§ PROVIDED DATA
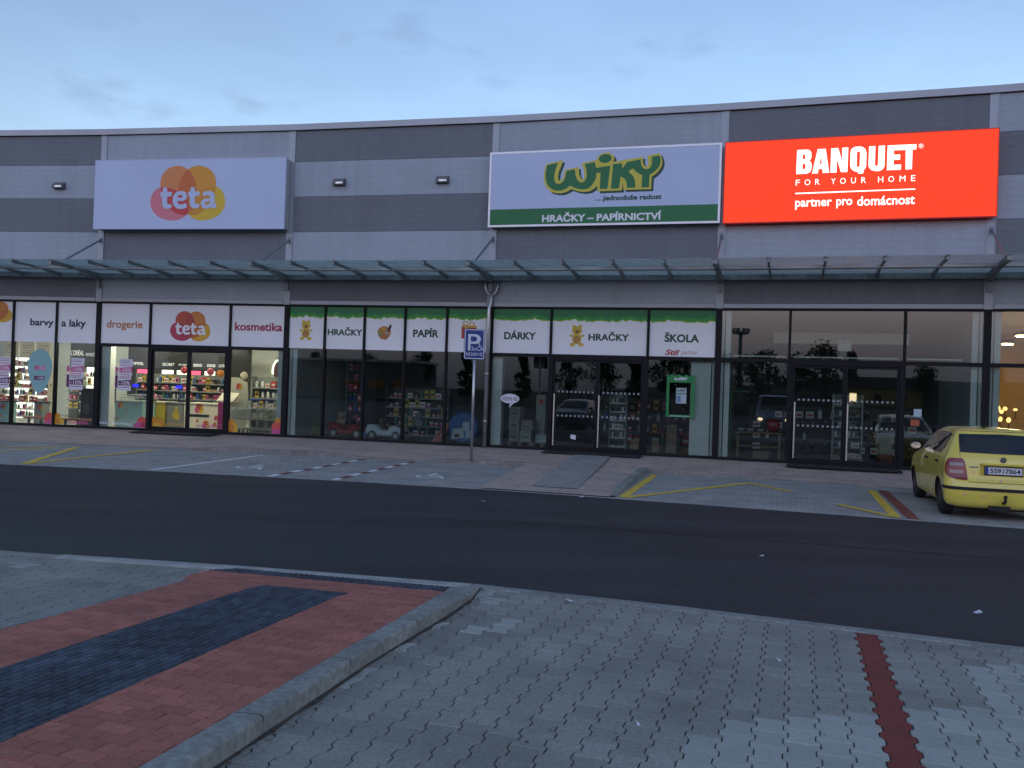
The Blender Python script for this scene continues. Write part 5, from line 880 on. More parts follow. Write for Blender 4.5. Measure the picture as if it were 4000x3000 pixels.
for z in zs[1:]: goods(0, 4.05, 5.45, -2.17, z, .17, [PRO[3], PRO[5], PRO[1], PRO[0]], 'boxed_goods', 'small boxed item on the grey shelf behind the trolleys', 'goods behind the trolleys', rg, 1.2)
t = thing('lit_mirror', 'arched mirror with a glowing white rim near the end of the cosmetics shop', 'mirror', at(0, 4.45, -3.0, 1.9)); A = [at(0, 4.45+.2*cos(q), -3.0, 2.15+.36*sin(q)) for q in [radians(a) for a in range(-20, 201, 12)]]; mb = MB(); mb.tube(A, .028, 8); mb.build('lit_rim', mat('rim_glow', (.8, .8, .7), .4, emit=1.2, ecol=(1, .95, .7)), t); flat('glass', [[(4.45+.18*cos(q), 2.15+.34*sin(q)) for q in [2*pi*i/24 for i in range(24)]]], FB[0], -3.03, colr('mirror_dark', (.12, .05, .05), .2), t)
WIRE = colr('trolley_wire', (.30, .34, .34), .35, metal=.7); BLP = colr('blue_plastic', (.02, .07, .35), .4)
def trolley(k, u, n, label):
    t = thing('shopping_trolley', label, 'trolley', at(k, u, n, FZ), 'shopping trolleys nested behind the glass'); fr = FB[k]; mb = MB(); q = lambda x, y, z: fr(u+x, FZ+z, n+y)
    for x in (-.24, .24):
        mb.tube([q(x, -.35, .12), q(x, .38, .12)], .013, 6); mb.tube([q(x, -.38, .1), q(x, -.42, .98)], .013, 6); mb.tube([q(x, .42, .55), q(x, -.42, .95)], .009, 6)
        for i in range(7): mb.tube([q(x, -.36+i*.12, .42+.0*i), q(x, -.40+i*.125, .92-.055*i)], .005, 4)
    for z, w in ((.42, .24), (.55, .24), (.75, .24)): mb.tube([q(-w, .4, z), q(w, .4, z)], .006, 4)
    for i in range(9): mb.tube([q(-.24+i*.06, .41, .42), q(-.24+i*.06, .42, .72)], .005, 4); mb.tube([q(-.24+i*.06, .4, .42), q(-.24+i*.06, -.38, .42)], .004, 4)
    mb.build('wire_basket', WIRE, t); mb = MB(); mb.tube([q(-.26, -.45, 1.0), q(.26, -.45, 1.0)], .02, 8); mb.build('handle', BLP, t)
    for x in (-.2, .2):
        for y in (-.33, .36): mb = MB(); mb.lathe(q(x, y, .06)-fr.eu*.012, [(.05, 0), (.055, .005), (.055, .02), (.05, .025)], 12, axis=fr.eu); mb.build('wheel', DKW, t)
for i in range(5): trolley(0, 4.35+i*.27, -.95-.0*i, ['shopping trolley nearest the door post', 'second shopping trolley from the door post', 'middle shopping trolley of the nested row', 'fourth shopping trolley from the door post', 'shopping trolley beside the white column'][i])
t = thing('floor_rail', 'low orange rail on dark feet along the inside of the cosmetics window', 'rail', at(-1, 4.3, -.5)); mb = MB(); mb.box(FB[-1], 3.36, 5.75, .40, .46, -.56, -.46); mb.build('bar', colr('rail_orange', (.5, .16, .06), .5), t)
for i in range(6): mb = MB(); mb.box(FB[-1], 3.5+i*.42, 3.56+i*.42, FZ, .40, -.54, -.48); mb.build('foot', DKW, t)
for u0, u1, n, lab in ((2.35, 2.73, -.6, 'pale blue cardboard bin with fruit marks at the end window'), (3.32, 3.6, -1.0, 'grey cardboard bin with fruit marks behind the mullion')):
    t = counter('cardboard_bin', lab, -1, u0, u1, FZ, .92, n-.35, n, CYB if u0 < 3 else colr('card_grey', (.25, .27, .26)), DKW, 'bin'); petal_mark(-1, u0+.2, .75, n+.004, .13, t); petal_mark(-1, u0+.12, .45, n+.004, .09, t)
t = counter('display_stand', 'black product stand behind the pair of posters', -1, 5.0, 5.38, FZ, 1.4, -1.3, -.9, DKW, DKW, 'stand'); flat('mark', [ell((5.2, .75), .13, .16)], FB[-1], -.897, colr('mark_grey', (.05, .06, .07)), t)
counter('display_stand', 'grey product stand beside the black one', -1, 5.4, 5.66, FZ, 1.08, -1.5, -1.1, colr('stand_grey', (.2, .22, .22)), GREYF, 'stand')
t, zs = shelf_unit('cosmetics_shelf', 'slim lit rack of make up beside the white column', -1, 4.5, 5.1, -2.6, -2.3, .9, 1.95, 5, M['glow_panel'], GREYF, DKW)
for z in zs: goods(-1, 4.52, 5.05, -2.42, z, .1, PRO, 'cosmetics_pack', GL, GG, rg, .8)
# ---- toy shop
FUR1 = colr('fur_beige', (.38, .27, .17), .95, noise=(60, .2)); FUR2 = colr('fur_brown', (.12, .055, .03), .95, noise=(60, .2)); FUR3 = colr('fur_grey', (.20, .21, .22), .95, noise=(60, .2)); FUR4 = colr('fur_sand', (.42, .29, .15), .95, noise=(60, .2))
def plush(k, u, n, z, s, m, label, muzzle, ears='round'):
    t = thing('plush_bear' if ears == 'round' else 'plush_dog', label, 'soft toy', at(k, u, n, z)); q = lambda x, y, zz: at(k, u+x*s, n+y*s, z+zz*s); e = FB[k]; R = Matrix((e.eu, e.en, (0, 0, 1))).transposed()
    mb = MB()
    for x, y, zz, a, b, c in ((0, 0, .30, .20, .17, .28), (0, .02, .70, .19, .17, .18), (-.21, .08, .36, .075, .09, .19), (.21, .08, .36, .075, .09, .19), (-.15, .22, .09, .10, .20, .09), (.15, .22, .09, .10, .20, .09)): mb.ball(q(x, y, zz), a*s, b*s, c*s, 16, rot=R)
    for x in (-.15, .15):
        if ears == 'round': mb.ball(q(x, 0, .85), .075*s, .04*s, .075*s, 12, rot=R)
        else: mb.ball(q(x*1.25, .03, .66), .05*s, .07*s, .14*s, 12, rot=R)
    mb.build('body', m, t, smooth=True); mb = MB(); mb.ball(q(0, .18, .65), .085*s, .075*s, .065*s, 12, rot=R); mb.build('muzzle', muzzle, t, smooth=True)
    mb = MB(); mb.ball(q(0, .25, .68), .03*s, .02*s, .022*s, 10, rot=R); [mb.ball(q(x, .17, .75), .018*s, .012*s, .02*s, 8, rot=R) for x in (-.07, .07)]; mb.build('nose', DKW, t, smooth=True)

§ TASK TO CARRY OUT
From start to finish, output the listing exactly, but omit its pictures.

§ SOLUTION TO THE PROBLEM
The Blender Python script for this scene continues. Write part 5, from line 880 on. More parts follow. Write for Blender 4.5. Measure the picture as if it were 4000x3000 pixels.
for z in zs[1:]: goods(0, 4.05, 5.45, -2.17, z, .17, [PRO[3], PRO[5], PRO[1], PRO[0]], 'boxed_goods', 'small boxed item on the grey shelf behind the trolleys', 'goods behind the trolleys', rg, 1.2)
t = thing('lit_mirror', 'arched mirror with a glowing white rim near the end of the cosmetics shop', 'mirror', at(0, 4.45, -3.0, 1.9)); A = [at(0, 4.45+.2*cos(q), -3.0, 2.15+.36*sin(q)) for q in [radians(a) for a in range(-20, 201, 12)]]; mb = MB(); mb.tube(A, .028, 8); mb.build('lit_rim', mat('rim_glow', (.8, .8, .7), .4, emit=1.2, ecol=(1, .95, .7)), t); flat('glass', [[(4.45+.18*cos(q), 2.15+.34*sin(q)) for q in [2*pi*i/24 for i in range(24)]]], FB[0], -3.03, colr('mirror_dark', (.12, .05, .05), .2), t)
WIRE = colr('trolley_wire', (.30, .34, .34), .35, metal=.7); BLP = colr('blue_plastic', (.02, .07, .35), .4)
def trolley(k, u, n, label):
    t = thing('shopping_trolley', label, 'trolley', at(k, u, n, FZ), 'shopping trolleys nested behind the glass'); fr = FB[k]; mb = MB(); q = lambda x, y, z: fr(u+x, FZ+z, n+y)
    for x in (-.24, .24):
        mb.tube([q(x, -.35, .12), q(x, .38, .12)], .013, 6); mb.tube([q(x, -.38, .1), q(x, -.42, .98)], .013, 6); mb.tube([q(x, .42, .55), q(x, -.42, .95)], .009, 6)
        for i in range(7): mb.tube([q(x, -.36+i*.12, .42+.0*i), q(x, -.40+i*.125, .92-.055*i)], .005, 4)
    for z, w in ((.42, .24), (.55, .24), (.75, .24)): mb.tube([q(-w, .4, z), q(w, .4, z)], .006, 4)
    for i in range(9): mb.tube([q(-.24+i*.06, .41, .42), q(-.24+i*.06, .42, .72)], .005, 4); mb.tube([q(-.24+i*.06, .4, .42), q(-.24+i*.06, -.38, .42)], .004, 4)
    mb.build('wire_basket', WIRE, t); mb = MB(); mb.tube([q(-.26, -.45, 1.0), q(.26, -.45, 1.0)], .02, 8); mb.build('handle', BLP, t)
    for x in (-.2, .2):
        for y in (-.33, .36): mb = MB(); mb.lathe(q(x, y, .06)-fr.eu*.012, [(.05, 0), (.055, .005), (.055, .02), (.05, .025)], 12, axis=fr.eu); mb.build('wheel', DKW, t)
for i in range(5): trolley(0, 4.35+i*.27, -.95-.0*i, ['shopping trolley nearest the door post', 'second shopping trolley from the door post', 'middle shopping trolley of the nested row', 'fourth shopping trolley from the door post', 'shopping trolley beside the white column'][i])
t = thing('floor_rail', 'low orange rail on dark feet along the inside of the cosmetics window', 'rail', at(-1, 4.3, -.5)); mb = MB(); mb.box(FB[-1], 3.36, 5.75, .40, .46, -.56, -.46); mb.build('bar', colr('rail_orange', (.5, .16, .06), .5), t)
for i in range(6): mb = MB(); mb.box(FB[-1], 3.5+i*.42, 3.56+i*.42, FZ, .40, -.54, -.48); mb.build('foot', DKW, t)
for u0, u1, n, lab in ((2.35, 2.73, -.6, 'pale blue cardboard bin with fruit marks at the end window'), (3.32, 3.6, -1.0, 'grey cardboard bin with fruit marks behind the mullion')):
    t = counter('cardboard_bin', lab, -1, u0, u1, FZ, .92, n-.35, n, CYB if u0 < 3 else colr('card_grey', (.25, .27, .26)), DKW, 'bin'); petal_mark(-1, u0+.2, .75, n+.004, .13, t); petal_mark(-1, u0+.12, .45, n+.004, .09, t)
t = counter('display_stand', 'black product stand behind the pair of posters', -1, 5.0, 5.38, FZ, 1.4, -1.3, -.9, DKW, DKW, 'stand'); flat('mark', [ell((5.2, .75), .13, .16)], FB[-1], -.897, colr('mark_grey', (.05, .06, .07)), t)
counter('display_stand', 'grey product stand beside the black one', -1, 5.4, 5.66, FZ, 1.08, -1.5, -1.1, colr('stand_grey', (.2, .22, .22)), GREYF, 'stand')
t, zs = shelf_unit('cosmetics_shelf', 'slim lit rack of make up beside the white column', -1, 4.5, 5.1, -2.6, -2.3, .9, 1.95, 5, M['glow_panel'], GREYF, DKW)
for z in zs: goods(-1, 4.52, 5.05, -2.42, z, .1, PRO, 'cosmetics_pack', GL, GG, rg, .8)
# ---- toy shop
FUR1 = colr('fur_beige', (.38, .27, .17), .95, noise=(60, .2)); FUR2 = colr('fur_brown', (.12, .055, .03), .95, noise=(60, .2)); FUR3 = colr('fur_grey', (.20, .21, .22), .95, noise=(60, .2)); FUR4 = colr('fur_sand', (.42, .29, .15), .95, noise=(60, .2))
def plush(k, u, n, z, s, m, label, muzzle, ears='round'):
    t = thing('plush_bear' if ears == 'round' else 'plush_dog', label, 'soft toy', at(k, u, n, z)); q = lambda x, y, zz: at(k, u+x*s, n+y*s, z+zz*s); e = FB[k]; R = Matrix((e.eu, e.en, (0, 0, 1))).transposed()
    mb = MB()
    for x, y, zz, a, b, c in ((0, 0, .30, .20, .17, .28), (0, .02, .70, .19, .17, .18), (-.21, .08, .36, .075, .09, .19), (.21, .08, .36, .075, .09, .19), (-.15, .22, .09, .10, .20, .09), (.15, .22, .09, .10, .20, .09)): mb.ball(q(x, y, zz), a*s, b*s, c*s, 16, rot=R)
    for x in (-.15, .15):
        if ears == 'round': mb.ball(q(x, 0, .85), .075*s, .04*s, .075*s, 12, rot=R)
        else: mb.ball(q(x*1.25, .03, .66), .05*s, .07*s, .14*s, 12, rot=R)
    mb.build('body', m, t, smooth=True); mb = MB(); mb.ball(q(0, .18, .65), .085*s, .075*s, .065*s, 12, rot=R); mb.build('muzzle', muzzle, t, smooth=True)
    mb = MB(); mb.ball(q(0, .25, .68), .03*s, .02*s, .022*s, 10, rot=R); [mb.ball(q(x, .17, .75), .018*s, .012*s, .02*s, 8, rot=R) for x in (-.07, .07)]; mb.build('nose', DKW, t, smooth=True)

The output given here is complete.